— Information shown —
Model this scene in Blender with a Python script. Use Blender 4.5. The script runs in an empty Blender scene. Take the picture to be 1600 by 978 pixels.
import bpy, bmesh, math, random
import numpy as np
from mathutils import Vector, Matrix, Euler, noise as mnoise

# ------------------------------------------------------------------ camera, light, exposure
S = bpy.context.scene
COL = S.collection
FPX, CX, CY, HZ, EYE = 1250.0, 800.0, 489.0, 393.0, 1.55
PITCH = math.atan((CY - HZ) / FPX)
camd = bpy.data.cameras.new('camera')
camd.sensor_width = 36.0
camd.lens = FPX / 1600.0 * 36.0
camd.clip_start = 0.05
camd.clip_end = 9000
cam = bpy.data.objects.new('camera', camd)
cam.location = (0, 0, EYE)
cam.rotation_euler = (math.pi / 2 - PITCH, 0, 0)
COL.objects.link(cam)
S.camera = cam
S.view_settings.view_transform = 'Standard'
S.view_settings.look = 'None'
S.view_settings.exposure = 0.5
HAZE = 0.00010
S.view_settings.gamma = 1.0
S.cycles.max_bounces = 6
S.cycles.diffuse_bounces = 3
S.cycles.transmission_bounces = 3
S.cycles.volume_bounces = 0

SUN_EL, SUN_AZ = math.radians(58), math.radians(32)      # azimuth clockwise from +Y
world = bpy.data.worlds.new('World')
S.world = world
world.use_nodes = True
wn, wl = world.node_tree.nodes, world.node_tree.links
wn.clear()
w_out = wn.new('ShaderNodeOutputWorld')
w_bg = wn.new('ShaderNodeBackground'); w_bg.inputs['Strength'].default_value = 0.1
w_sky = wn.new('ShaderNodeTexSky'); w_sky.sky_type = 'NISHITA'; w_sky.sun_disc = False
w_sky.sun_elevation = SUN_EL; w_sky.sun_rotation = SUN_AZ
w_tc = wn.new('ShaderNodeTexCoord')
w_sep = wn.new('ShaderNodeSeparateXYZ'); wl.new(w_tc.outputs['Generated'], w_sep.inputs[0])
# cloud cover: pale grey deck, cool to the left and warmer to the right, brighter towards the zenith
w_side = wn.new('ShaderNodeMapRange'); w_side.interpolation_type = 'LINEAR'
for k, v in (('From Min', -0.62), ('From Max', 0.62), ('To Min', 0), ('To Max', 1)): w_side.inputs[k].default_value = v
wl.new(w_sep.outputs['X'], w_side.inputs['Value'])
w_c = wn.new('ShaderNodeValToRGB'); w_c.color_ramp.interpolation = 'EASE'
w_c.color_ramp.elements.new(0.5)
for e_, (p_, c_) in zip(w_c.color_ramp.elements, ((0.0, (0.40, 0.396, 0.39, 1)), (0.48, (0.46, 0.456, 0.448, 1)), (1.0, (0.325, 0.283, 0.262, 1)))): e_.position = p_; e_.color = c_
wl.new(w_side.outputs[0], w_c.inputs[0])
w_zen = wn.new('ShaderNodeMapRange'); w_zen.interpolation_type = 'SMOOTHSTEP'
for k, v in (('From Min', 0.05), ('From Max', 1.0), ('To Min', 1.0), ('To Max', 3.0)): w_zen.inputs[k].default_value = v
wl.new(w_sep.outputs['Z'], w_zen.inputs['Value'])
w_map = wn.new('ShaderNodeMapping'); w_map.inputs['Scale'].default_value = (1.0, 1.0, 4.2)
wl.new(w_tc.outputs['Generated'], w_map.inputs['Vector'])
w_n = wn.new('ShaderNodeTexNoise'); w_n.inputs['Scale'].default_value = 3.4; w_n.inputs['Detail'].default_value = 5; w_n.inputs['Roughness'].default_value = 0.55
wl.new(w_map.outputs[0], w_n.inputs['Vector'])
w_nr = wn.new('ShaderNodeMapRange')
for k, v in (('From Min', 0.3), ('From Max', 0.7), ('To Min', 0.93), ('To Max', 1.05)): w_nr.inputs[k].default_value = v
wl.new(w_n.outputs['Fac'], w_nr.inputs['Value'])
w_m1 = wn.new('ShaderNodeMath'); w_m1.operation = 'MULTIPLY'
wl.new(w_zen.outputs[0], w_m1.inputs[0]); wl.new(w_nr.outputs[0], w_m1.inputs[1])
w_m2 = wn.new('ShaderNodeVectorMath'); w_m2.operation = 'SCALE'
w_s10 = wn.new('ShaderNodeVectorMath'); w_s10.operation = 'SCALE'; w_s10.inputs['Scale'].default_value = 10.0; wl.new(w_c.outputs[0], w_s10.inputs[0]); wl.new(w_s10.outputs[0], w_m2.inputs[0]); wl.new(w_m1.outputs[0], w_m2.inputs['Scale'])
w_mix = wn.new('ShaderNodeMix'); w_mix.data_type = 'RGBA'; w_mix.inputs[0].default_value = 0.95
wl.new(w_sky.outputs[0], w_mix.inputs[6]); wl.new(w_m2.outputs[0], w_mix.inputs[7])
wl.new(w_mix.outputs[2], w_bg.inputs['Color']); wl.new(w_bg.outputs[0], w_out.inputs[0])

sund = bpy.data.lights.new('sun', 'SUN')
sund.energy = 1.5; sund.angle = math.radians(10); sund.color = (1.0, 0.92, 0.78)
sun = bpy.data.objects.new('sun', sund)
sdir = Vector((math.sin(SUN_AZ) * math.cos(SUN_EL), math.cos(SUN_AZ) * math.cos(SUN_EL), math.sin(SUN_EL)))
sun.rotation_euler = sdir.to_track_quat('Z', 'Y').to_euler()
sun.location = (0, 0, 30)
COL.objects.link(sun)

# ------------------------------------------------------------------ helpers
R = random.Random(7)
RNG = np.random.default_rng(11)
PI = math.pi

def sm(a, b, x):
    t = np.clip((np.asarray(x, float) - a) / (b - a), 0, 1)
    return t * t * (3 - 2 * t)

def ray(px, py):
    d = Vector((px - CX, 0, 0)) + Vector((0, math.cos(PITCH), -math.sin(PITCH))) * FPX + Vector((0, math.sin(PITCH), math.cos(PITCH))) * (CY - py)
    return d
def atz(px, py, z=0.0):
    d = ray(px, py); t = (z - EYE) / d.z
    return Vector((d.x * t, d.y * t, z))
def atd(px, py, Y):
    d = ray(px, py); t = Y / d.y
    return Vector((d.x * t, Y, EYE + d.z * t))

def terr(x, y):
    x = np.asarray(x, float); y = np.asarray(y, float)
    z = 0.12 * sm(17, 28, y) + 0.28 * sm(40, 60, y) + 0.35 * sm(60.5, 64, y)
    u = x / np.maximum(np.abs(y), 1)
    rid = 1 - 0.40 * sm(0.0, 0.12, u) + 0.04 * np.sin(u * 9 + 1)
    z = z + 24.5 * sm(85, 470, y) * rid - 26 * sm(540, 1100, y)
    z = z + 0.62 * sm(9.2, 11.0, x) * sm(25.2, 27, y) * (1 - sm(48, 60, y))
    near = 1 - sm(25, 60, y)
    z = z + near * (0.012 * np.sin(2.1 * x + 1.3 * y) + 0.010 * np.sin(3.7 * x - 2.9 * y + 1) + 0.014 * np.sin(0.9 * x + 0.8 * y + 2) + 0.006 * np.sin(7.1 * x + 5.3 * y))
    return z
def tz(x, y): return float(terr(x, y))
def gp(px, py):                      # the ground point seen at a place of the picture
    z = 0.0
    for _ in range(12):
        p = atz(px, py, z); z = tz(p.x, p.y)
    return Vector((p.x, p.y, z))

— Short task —
Your task is to repeat each line of the material exactly.

— Final answer —
Model this scene in Blender with a Python script. Use Blender 4.5. The script runs in an empty Blender scene. Take the picture to be 1600 by 978 pixels.
import bpy, bmesh, math, random
import numpy as np
from mathutils import Vector, Matrix, Euler, noise as mnoise

# ------------------------------------------------------------------ camera, light, exposure
S = bpy.context.scene
COL = S.collection
FPX, CX, CY, HZ, EYE = 1250.0, 800.0, 489.0, 393.0, 1.55
PITCH = math.atan((CY - HZ) / FPX)
camd = bpy.data.cameras.new('camera')
camd.sensor_width = 36.0
camd.lens = FPX / 1600.0 * 36.0
camd.clip_start = 0.05
camd.clip_end = 9000
cam = bpy.data.objects.new('camera', camd)
cam.location = (0, 0, EYE)
cam.rotation_euler = (math.pi / 2 - PITCH, 0, 0)
COL.objects.link(cam)
S.camera = cam
S.view_settings.view_transform = 'Standard'
S.view_settings.look = 'None'
S.view_settings.exposure = 0.5
HAZE = 0.00010
S.view_settings.gamma = 1.0
S.cycles.max_bounces = 6
S.cycles.diffuse_bounces = 3
S.cycles.transmission_bounces = 3
S.cycles.volume_bounces = 0

SUN_EL, SUN_AZ = math.radians(58), math.radians(32)      # azimuth clockwise from +Y
world = bpy.data.worlds.new('World')
S.world = world
world.use_nodes = True
wn, wl = world.node_tree.nodes, world.node_tree.links
wn.clear()
w_out = wn.new('ShaderNodeOutputWorld')
w_bg = wn.new('ShaderNodeBackground'); w_bg.inputs['Strength'].default_value = 0.1
w_sky = wn.new('ShaderNodeTexSky'); w_sky.sky_type = 'NISHITA'; w_sky.sun_disc = False
w_sky.sun_elevation = SUN_EL; w_sky.sun_rotation = SUN_AZ
w_tc = wn.new('ShaderNodeTexCoord')
w_sep = wn.new('ShaderNodeSeparateXYZ'); wl.new(w_tc.outputs['Generated'], w_sep.inputs[0])
# cloud cover: pale grey deck, cool to the left and warmer to the right, brighter towards the zenith
w_side = wn.new('ShaderNodeMapRange'); w_side.interpolation_type = 'LINEAR'
for k, v in (('From Min', -0.62), ('From Max', 0.62), ('To Min', 0), ('To Max', 1)): w_side.inputs[k].default_value = v
wl.new(w_sep.outputs['X'], w_side.inputs['Value'])
w_c = wn.new('ShaderNodeValToRGB'); w_c.color_ramp.interpolation = 'EASE'
w_c.color_ramp.elements.new(0.5)
for e_, (p_, c_) in zip(w_c.color_ramp.elements, ((0.0, (0.40, 0.396, 0.39, 1)), (0.48, (0.46, 0.456, 0.448, 1)), (1.0, (0.325, 0.283, 0.262, 1)))): e_.position = p_; e_.color = c_
wl.new(w_side.outputs[0], w_c.inputs[0])
w_zen = wn.new('ShaderNodeMapRange'); w_zen.interpolation_type = 'SMOOTHSTEP'
for k, v in (('From Min', 0.05), ('From Max', 1.0), ('To Min', 1.0), ('To Max', 3.0)): w_zen.inputs[k].default_value = v
wl.new(w_sep.outputs['Z'], w_zen.inputs['Value'])
w_map = wn.new('ShaderNodeMapping'); w_map.inputs['Scale'].default_value = (1.0, 1.0, 4.2)
wl.new(w_tc.outputs['Generated'], w_map.inputs['Vector'])
w_n = wn.new('ShaderNodeTexNoise'); w_n.inputs['Scale'].default_value = 3.4; w_n.inputs['Detail'].default_value = 5; w_n.inputs['Roughness'].default_value = 0.55
wl.new(w_map.outputs[0], w_n.inputs['Vector'])
w_nr = wn.new('ShaderNodeMapRange')
for k, v in (('From Min', 0.3), ('From Max', 0.7), ('To Min', 0.93), ('To Max', 1.05)): w_nr.inputs[k].default_value = v
wl.new(w_n.outputs['Fac'], w_nr.inputs['Value'])
w_m1 = wn.new('ShaderNodeMath'); w_m1.operation = 'MULTIPLY'
wl.new(w_zen.outputs[0], w_m1.inputs[0]); wl.new(w_nr.outputs[0], w_m1.inputs[1])
w_m2 = wn.new('ShaderNodeVectorMath'); w_m2.operation = 'SCALE'
w_s10 = wn.new('ShaderNodeVectorMath'); w_s10.operation = 'SCALE'; w_s10.inputs['Scale'].default_value = 10.0; wl.new(w_c.outputs[0], w_s10.inputs[0]); wl.new(w_s10.outputs[0], w_m2.inputs[0]); wl.new(w_m1.outputs[0], w_m2.inputs['Scale'])
w_mix = wn.new('ShaderNodeMix'); w_mix.data_type = 'RGBA'; w_mix.inputs[0].default_value = 0.95
wl.new(w_sky.outputs[0], w_mix.inputs[6]); wl.new(w_m2.outputs[0], w_mix.inputs[7])
wl.new(w_mix.outputs[2], w_bg.inputs['Color']); wl.new(w_bg.outputs[0], w_out.inputs[0])

sund = bpy.data.lights.new('sun', 'SUN')
sund.energy = 1.5; sund.angle = math.radians(10); sund.color = (1.0, 0.92, 0.78)
sun = bpy.data.objects.new('sun', sund)
sdir = Vector((math.sin(SUN_AZ) * math.cos(SUN_EL), math.cos(SUN_AZ) * math.cos(SUN_EL), math.sin(SUN_EL)))
sun.rotation_euler = sdir.to_track_quat('Z', 'Y').to_euler()
sun.location = (0, 0, 30)
COL.objects.link(sun)

# ------------------------------------------------------------------ helpers
R = random.Random(7)
RNG = np.random.default_rng(11)
PI = math.pi

def sm(a, b, x):
    t = np.clip((np.asarray(x, float) - a) / (b - a), 0, 1)
    return t * t * (3 - 2 * t)

def ray(px, py):
    d = Vector((px - CX, 0, 0)) + Vector((0, math.cos(PITCH), -math.sin(PITCH))) * FPX + Vector((0, math.sin(PITCH), math.cos(PITCH))) * (CY - py)
    return d
def atz(px, py, z=0.0):
    d = ray(px, py); t = (z - EYE) / d.z
    return Vector((d.x * t, d.y * t, z))
def atd(px, py, Y):
    d = ray(px, py); t = Y / d.y
    return Vector((d.x * t, Y, EYE + d.z * t))

def terr(x, y):
    x = np.asarray(x, float); y = np.asarray(y, float)
    z = 0.12 * sm(17, 28, y) + 0.28 * sm(40, 60, y) + 0.35 * sm(60.5, 64, y)
    u = x / np.maximum(np.abs(y), 1)
    rid = 1 - 0.40 * sm(0.0, 0.12, u) + 0.04 * np.sin(u * 9 + 1)
    z = z + 24.5 * sm(85, 470, y) * rid - 26 * sm(540, 1100, y)
    z = z + 0.62 * sm(9.2, 11.0, x) * sm(25.2, 27, y) * (1 - sm(48, 60, y))
    near = 1 - sm(25, 60, y)
    z = z + near * (0.012 * np.sin(2.1 * x + 1.3 * y) + 0.010 * np.sin(3.7 * x - 2.9 * y + 1) + 0.014 * np.sin(0.9 * x + 0.8 * y + 2) + 0.006 * np.sin(7.1 * x + 5.3 * y))
    return z
def tz(x, y): return float(terr(x, y))
def gp(px, py):                      # the ground point seen at a place of the picture
    z = 0.0
    for _ in range(12):
        p = atz(px, py, z); z = tz(p.x, p.y)
    return Vector((p.x, p.y, z))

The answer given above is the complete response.